The Watergate hearings, 50 years ago: Truth was not up for debate


In the grandly marbled space of the Russell Senate Office Building known as the Kennedy Caucus Room, where a bipartisan select committee held nationally televised hearings to investigate the burglary of the Democratic National Committee headquarters at the Watergate a half-century ago, alumni of that inquiry gathered Friday evening to reminisce — and issue warnings.

Their remarks, sombre and theatrical as the room itself, were pitched to a present-day investigative body: the House select committee probing the January 6 attack on the Capitol.

“Some things change, and some things remain the same,” said a host of the gathering, Rufus L. Edmisten, deputy chief counsel for the Senate select committee that investigated Watergate. “What hasn’t changed between Watergate and January 6 is how money has stolen our democracy.”

The Watergate inquiry, a more than two-year combined effort on the part of both Senate and House committees, the special prosecutor’s office, a federal grand jury and the media, has been widely hailed as an investigatory gold standard and potential model for the January 6 committee.

It is seen as a triumph of assiduous digging and partisan-free statesmanship with made-for-Hollywood heroes: There was the heavy-jowled Senate Watergate Committee chairman, Sam Ervin of North Carolina; John Dean, President Richard Nixon’s former counsel, an owlish figure whose riveting testimony thoroughly implicated the president in covering up the Watergate break-in that took place in the small hours of June 17, 1972; and Bob Woodward and Carl Bernstein, the two Washington Post reporters who broke the story and became household names.

But the committee’s work today faces hurdles that the Watergate investigators did not.

The present-day panel is racing the clock, attempting to uncover all that it can with the recognition that Republicans may win back the House majority and pull the plug on the committee’s endeavors come January. Nixon was defiant, but not at the level of former President Donald Trump. And truth was not up for debate in 1973.

“What we investigated was understood to be substantive and real,” said Gordon Freedman, who served as a staff member on Ervin’s committee. “We now live in an era where the truth has been eroded as a standard.”

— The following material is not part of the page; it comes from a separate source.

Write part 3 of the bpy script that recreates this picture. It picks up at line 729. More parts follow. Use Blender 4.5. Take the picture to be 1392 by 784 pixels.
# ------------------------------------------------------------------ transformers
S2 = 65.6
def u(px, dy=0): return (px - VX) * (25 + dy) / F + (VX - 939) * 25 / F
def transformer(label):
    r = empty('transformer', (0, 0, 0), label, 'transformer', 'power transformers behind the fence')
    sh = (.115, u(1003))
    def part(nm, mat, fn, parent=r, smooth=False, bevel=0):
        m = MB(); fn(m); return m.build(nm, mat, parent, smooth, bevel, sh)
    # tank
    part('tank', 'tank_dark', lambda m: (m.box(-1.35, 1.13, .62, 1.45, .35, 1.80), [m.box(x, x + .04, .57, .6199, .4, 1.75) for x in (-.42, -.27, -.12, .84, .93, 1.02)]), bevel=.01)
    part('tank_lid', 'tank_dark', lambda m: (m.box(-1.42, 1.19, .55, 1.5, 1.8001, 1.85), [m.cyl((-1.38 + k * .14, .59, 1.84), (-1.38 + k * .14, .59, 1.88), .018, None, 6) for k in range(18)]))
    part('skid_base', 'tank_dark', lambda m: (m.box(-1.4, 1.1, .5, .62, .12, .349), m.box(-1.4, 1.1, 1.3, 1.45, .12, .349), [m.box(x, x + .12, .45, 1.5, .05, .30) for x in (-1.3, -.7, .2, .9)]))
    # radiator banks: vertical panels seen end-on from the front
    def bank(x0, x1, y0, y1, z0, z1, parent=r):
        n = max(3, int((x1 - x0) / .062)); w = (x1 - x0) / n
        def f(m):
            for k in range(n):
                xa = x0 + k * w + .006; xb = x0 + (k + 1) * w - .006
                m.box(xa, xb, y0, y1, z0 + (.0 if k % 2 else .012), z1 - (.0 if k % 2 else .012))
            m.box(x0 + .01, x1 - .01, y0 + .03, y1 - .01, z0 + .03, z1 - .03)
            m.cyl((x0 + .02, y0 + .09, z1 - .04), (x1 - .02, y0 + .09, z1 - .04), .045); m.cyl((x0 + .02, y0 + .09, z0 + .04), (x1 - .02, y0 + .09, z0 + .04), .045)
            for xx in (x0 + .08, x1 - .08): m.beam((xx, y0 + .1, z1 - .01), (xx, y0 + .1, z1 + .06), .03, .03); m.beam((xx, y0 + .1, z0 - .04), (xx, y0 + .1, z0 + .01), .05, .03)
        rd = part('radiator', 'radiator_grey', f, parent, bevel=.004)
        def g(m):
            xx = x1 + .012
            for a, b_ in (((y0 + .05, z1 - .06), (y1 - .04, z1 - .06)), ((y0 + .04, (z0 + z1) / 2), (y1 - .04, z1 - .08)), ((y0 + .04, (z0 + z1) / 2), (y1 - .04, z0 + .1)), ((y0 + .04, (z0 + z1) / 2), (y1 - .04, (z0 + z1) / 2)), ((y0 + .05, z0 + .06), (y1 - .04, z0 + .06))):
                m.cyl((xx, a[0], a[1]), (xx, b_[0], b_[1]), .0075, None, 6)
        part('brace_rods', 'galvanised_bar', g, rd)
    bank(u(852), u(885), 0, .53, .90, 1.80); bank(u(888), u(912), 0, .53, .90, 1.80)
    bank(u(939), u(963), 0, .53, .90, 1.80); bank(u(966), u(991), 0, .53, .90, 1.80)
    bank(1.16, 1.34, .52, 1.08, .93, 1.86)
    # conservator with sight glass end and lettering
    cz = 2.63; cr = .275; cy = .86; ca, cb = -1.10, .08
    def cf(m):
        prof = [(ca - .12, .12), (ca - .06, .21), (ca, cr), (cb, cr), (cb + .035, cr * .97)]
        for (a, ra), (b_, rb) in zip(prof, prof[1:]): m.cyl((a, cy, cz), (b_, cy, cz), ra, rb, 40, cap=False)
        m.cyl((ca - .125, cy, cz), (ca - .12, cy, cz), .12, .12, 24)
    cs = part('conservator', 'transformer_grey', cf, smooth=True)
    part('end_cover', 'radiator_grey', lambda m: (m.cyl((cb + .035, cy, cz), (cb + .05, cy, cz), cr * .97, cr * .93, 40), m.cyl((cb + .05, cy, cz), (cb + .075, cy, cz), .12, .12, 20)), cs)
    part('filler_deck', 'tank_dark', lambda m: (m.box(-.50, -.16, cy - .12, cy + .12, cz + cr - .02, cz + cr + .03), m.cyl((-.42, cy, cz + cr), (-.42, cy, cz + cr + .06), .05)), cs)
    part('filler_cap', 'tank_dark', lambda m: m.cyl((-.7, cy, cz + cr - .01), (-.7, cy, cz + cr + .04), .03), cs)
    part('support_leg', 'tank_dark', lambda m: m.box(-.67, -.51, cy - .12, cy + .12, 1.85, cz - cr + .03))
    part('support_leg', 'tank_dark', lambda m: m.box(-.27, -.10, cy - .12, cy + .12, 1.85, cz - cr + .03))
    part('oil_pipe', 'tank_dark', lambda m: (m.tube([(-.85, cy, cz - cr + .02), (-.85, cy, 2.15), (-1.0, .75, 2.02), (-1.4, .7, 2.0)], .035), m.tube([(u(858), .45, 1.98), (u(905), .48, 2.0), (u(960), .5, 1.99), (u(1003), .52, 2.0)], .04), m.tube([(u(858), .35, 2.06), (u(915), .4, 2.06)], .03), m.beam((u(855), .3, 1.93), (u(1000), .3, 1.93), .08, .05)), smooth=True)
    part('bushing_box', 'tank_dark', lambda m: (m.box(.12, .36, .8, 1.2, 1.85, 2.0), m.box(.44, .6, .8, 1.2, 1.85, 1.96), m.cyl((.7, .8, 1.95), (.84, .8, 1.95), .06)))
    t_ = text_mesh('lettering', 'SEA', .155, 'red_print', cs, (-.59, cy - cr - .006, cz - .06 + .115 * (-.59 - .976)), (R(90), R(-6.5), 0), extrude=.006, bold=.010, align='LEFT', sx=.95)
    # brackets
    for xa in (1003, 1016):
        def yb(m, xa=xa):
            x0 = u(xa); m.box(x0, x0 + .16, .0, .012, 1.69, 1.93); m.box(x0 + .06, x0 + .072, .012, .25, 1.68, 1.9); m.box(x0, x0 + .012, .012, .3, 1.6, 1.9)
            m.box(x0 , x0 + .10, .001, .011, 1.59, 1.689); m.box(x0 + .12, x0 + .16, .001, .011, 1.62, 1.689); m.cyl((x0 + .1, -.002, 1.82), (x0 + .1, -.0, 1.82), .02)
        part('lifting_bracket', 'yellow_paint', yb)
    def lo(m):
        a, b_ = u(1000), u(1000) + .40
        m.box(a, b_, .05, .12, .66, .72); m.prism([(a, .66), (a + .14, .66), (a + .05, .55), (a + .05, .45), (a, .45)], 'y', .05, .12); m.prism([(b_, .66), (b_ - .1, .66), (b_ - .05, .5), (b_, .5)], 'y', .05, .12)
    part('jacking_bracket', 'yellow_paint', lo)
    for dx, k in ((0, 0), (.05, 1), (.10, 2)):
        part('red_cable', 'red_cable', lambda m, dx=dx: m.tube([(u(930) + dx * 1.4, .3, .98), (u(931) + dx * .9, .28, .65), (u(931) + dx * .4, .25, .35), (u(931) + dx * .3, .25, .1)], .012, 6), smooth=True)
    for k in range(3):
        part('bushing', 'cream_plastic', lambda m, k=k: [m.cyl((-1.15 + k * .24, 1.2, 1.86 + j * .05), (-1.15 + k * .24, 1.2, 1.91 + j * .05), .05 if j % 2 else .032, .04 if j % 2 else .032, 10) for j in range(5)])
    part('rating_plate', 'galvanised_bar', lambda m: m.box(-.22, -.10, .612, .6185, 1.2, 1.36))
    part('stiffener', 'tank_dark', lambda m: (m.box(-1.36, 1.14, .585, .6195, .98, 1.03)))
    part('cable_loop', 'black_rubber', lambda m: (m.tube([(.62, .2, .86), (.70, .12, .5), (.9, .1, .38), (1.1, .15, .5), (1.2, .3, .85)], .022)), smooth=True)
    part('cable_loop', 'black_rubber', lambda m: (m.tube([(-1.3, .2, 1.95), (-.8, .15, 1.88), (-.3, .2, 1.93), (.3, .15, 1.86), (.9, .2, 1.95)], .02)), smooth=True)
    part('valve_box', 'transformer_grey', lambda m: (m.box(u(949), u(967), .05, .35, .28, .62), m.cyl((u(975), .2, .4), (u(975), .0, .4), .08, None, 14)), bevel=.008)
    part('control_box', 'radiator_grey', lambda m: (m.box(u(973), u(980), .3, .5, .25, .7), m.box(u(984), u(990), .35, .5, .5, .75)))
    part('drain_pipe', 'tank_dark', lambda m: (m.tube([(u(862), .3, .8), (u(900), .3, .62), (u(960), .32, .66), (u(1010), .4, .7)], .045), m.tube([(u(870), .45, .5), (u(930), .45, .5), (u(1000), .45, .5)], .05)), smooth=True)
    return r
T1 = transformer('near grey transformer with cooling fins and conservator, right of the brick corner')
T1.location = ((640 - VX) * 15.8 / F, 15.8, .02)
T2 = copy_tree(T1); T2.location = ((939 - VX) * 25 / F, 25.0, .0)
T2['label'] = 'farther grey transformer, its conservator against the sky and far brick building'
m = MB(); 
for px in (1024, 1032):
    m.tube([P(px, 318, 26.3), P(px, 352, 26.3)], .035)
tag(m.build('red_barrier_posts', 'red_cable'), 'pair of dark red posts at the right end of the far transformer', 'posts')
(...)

Watergate investigators also had the benefit of the secret recordings made by Nixon in the Oval Office. By contrast, Trump did not tape his private conversations, and he shredded White House documents while in office. Several of his former aides have defied subpoenas issued by the January 6 committee, some justifying their intransigence through “executive privilege,” a phrase that entered the lexicon in the Nixon era. But none of Nixon’s top advisers invoked it and instead elected to testify before Ervin’s committee — a reflection of a Republican Party far different from the one today.

“It took a lot of guts for seven Republicans on the Judiciary Committee and three conservative Southern Democrats to do the right thing and vote to impeach Nixon,” said Elizabeth Holtzman, who 50 years after being elected to Congress and serving on the House Judiciary Committee is running for Congress again. “They didn’t do it to agree with me. They did it because they followed the truth. And they did it, really, because the American public forced them to.”

Nixon, of course, did use executive privilege to avoid handing over what would prove to be some of the most damning taped conversations. Only after Leon Jaworski, the Watergate special prosecutor, prevailed in the Supreme Court did Nixon acquiesce, resulting in his resignation August 9, 1974.

Jaworski, I should note, was my grandfather. I was two weeks shy of 15 when he was appointed by Nixon on November 1, 1973, after Archibald Cox was fired on Nixon’s orders in what became known as the Saturday Night Massacre.

As my grandfather would later maintain in his Watergate memoir, Nixon’s resignation proved that “no one — absolutely no one — is above the law.” That assessment deserves some qualification, however.